If passed, the Act would have a clear impact on marketers’ ability to avoid class actions and limit their liability in contracts with consumers. Online marketers often implement binding arbitration provisions to reduce their exposure to class action lawsuits brought by consumers. But the proposed Act would ban those provisions and only allow the parties to agree to arbitration after the dispute arises. 

Marketers go to great lengths to ensure that their arbitration clauses will be enforceable if challenged by prominently displaying the clause, requiring customers making purchases online to affirmatively agree to arbitration provisions and class action waivers, and reminding customers of the arbitration provision on their invoices. As we’ve noted before, website Terms of Use have already come under fire in recent cases. For example, in 2014, the Ninth Circuit held that a website’s Terms of Use may not be enforceable unless users affirmatively agree to the Terms. However, the Act would have wide-reaching implications for marketers by exposing them to an increased risk of class action litigation, especially if companies engage in risky marketing practices. Because many arbitration clauses effectively prohibit consumers from joining claims in class actions, prohibiting such clauses would release the floodgates of plaintiffs’ attorneys seeking settlements from marketers who don’t want to expose themselves to the costs and risks of litigation.

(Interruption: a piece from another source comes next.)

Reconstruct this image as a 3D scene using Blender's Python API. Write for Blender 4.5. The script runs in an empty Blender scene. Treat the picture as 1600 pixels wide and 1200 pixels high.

Although another version of the Act was introduced in 2011 but fizzled the same year, the law surrounding arbitration clauses has quickly evolved in the past few years, muddying the ability to predict the future of the Act. Given the high stakes and serious ramifications of the Act, marketers would be wise to track its status while continuing to couch against litigation risks through robust arbitration clauses in consumer contracts.